The series ends with a shot of Mary looking over what remains of her family as they all dine together. John and Frances are somehow still together, and Frances is pregnant; Kit is there (yay); Jenny, the servant, is there (remember Jenny?); Susan is back; George’s widow and her children are there; and then there is George’s empty chair. Mary looks at the camera, and we’re done.

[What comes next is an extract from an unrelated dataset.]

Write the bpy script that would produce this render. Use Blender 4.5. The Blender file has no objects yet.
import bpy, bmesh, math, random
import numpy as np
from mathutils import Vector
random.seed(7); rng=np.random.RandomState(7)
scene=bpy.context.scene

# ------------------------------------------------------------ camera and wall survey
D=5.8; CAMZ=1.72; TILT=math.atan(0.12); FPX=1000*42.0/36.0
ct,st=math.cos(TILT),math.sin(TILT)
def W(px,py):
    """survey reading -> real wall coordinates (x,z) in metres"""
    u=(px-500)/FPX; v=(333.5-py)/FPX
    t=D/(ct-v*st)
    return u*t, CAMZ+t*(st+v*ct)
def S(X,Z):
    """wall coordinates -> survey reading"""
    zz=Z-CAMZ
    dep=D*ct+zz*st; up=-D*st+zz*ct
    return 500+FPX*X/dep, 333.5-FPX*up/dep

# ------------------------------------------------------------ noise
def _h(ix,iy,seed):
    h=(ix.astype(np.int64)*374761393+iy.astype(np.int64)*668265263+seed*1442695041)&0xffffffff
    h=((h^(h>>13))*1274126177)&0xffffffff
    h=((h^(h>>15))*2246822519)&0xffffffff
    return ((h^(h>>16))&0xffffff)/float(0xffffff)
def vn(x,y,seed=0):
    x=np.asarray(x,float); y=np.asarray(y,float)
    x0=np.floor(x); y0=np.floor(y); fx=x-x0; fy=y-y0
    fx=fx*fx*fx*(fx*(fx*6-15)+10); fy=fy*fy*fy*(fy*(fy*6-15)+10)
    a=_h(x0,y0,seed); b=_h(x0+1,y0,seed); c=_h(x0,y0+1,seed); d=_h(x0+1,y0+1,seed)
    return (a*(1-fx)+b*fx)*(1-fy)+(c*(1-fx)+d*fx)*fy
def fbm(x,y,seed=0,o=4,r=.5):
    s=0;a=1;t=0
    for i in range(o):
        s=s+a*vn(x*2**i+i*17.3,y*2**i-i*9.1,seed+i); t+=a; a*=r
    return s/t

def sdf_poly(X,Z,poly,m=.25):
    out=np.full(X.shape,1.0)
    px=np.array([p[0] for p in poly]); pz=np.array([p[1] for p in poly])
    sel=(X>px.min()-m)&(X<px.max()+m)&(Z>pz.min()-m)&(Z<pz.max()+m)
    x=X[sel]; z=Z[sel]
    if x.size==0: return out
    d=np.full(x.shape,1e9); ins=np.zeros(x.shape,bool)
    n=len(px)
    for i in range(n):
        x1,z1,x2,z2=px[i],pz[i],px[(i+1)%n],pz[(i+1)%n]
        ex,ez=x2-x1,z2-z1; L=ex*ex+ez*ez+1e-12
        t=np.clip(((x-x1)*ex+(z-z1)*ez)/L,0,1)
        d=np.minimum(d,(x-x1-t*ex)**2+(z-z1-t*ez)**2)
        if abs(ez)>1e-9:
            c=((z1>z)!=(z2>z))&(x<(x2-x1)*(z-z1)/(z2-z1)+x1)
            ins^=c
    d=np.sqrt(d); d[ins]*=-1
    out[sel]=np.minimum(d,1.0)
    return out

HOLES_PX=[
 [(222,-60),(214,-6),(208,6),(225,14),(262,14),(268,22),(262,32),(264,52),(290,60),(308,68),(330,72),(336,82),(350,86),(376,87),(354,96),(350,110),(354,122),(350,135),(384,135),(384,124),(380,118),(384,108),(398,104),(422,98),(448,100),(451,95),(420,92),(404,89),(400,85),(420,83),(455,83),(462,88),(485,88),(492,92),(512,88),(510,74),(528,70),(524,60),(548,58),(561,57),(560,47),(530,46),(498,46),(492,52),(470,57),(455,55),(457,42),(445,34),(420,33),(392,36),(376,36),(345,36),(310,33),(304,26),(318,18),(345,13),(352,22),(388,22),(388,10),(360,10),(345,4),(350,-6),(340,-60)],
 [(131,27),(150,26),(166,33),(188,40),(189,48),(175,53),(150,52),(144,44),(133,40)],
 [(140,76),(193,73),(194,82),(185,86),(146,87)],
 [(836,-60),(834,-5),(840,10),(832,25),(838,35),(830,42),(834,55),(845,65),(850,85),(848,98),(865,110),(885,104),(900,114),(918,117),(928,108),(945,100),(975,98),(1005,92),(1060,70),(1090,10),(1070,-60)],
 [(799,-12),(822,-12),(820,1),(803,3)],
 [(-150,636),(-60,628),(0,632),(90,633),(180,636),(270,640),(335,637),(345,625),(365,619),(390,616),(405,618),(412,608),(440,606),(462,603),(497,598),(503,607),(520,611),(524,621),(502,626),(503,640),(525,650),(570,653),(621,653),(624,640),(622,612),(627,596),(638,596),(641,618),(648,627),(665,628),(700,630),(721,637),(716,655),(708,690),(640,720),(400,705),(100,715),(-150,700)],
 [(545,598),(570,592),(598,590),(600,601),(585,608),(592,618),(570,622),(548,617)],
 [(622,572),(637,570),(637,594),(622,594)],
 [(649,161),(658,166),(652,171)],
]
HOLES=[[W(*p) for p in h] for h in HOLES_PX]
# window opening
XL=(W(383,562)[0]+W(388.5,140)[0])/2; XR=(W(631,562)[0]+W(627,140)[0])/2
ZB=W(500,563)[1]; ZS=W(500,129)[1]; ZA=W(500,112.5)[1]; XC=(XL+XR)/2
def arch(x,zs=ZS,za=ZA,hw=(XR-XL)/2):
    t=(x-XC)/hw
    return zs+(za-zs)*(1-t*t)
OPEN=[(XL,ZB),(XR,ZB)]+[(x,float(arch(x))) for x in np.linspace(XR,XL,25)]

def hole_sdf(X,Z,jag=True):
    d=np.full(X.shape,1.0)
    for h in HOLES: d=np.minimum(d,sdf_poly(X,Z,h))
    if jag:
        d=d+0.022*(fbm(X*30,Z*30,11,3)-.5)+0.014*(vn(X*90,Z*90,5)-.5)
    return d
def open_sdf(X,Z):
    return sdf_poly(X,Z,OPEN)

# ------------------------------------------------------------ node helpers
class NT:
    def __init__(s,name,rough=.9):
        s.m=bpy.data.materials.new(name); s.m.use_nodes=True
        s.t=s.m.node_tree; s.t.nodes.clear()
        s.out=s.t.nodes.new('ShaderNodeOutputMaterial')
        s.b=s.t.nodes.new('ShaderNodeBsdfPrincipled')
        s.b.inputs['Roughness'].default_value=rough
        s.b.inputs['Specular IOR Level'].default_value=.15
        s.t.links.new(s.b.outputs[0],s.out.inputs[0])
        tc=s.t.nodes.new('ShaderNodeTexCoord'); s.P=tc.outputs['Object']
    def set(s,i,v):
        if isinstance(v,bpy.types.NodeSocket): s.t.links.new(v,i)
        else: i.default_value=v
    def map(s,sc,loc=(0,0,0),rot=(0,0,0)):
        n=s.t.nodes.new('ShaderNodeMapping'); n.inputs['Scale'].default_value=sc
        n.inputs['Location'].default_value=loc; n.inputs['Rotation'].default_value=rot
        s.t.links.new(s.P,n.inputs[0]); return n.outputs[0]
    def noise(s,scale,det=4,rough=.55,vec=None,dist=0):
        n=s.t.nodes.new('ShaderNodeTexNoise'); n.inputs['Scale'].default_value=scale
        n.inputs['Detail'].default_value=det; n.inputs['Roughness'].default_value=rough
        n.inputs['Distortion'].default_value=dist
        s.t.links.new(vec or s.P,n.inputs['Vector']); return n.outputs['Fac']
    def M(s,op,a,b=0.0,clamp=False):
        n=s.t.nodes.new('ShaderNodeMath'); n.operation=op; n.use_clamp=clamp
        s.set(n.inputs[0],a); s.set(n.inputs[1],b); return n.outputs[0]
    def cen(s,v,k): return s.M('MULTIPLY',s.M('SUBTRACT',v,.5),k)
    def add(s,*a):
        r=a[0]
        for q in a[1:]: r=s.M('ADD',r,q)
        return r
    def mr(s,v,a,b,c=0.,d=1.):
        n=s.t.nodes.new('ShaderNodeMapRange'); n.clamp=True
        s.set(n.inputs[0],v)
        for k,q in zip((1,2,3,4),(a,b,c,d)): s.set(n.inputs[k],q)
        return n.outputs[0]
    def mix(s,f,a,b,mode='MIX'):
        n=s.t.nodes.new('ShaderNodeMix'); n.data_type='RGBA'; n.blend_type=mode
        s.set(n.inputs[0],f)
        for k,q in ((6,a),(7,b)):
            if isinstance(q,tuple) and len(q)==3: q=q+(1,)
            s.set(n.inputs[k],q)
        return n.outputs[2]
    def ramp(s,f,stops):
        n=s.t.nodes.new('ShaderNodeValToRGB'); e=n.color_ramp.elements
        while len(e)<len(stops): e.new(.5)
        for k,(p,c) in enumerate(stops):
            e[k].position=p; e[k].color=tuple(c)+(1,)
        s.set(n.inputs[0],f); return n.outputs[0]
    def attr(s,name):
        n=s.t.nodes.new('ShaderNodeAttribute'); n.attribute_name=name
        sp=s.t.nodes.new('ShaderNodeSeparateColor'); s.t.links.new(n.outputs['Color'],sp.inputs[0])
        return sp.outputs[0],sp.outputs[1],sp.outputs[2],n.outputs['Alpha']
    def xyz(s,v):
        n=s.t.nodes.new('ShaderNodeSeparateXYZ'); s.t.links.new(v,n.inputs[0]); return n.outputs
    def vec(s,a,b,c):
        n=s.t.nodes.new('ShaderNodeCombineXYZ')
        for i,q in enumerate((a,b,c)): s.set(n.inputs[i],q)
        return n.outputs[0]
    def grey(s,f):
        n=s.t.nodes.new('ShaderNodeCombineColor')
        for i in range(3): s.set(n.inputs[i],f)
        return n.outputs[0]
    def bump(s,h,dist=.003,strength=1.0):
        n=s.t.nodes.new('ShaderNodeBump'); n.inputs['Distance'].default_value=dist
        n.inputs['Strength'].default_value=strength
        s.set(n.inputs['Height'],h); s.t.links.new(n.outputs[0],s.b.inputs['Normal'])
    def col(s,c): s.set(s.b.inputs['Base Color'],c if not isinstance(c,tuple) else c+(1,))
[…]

So what do we think? I choose not to interpret this as one of those tired, “Wow, so you got what you wanted; was it worth it?” moments because, you know what, yeah, maybe it was. It’s not like Mary’s sad and alone. I mean, maybe she is sad, but she’s rich, which she wanted; most of her family is taken care of, which she wanted; and yeah, George was stabbed, but he was being a real asshole (note: I do not condone stabbing). Yes, Mary might be emotionally isolated now, but that’s kind of the cost of being as ruthless as she has been, and she probably had some inkling of that going into all this. At the end of her machinations, the men have all fallen, and Mary is still standing.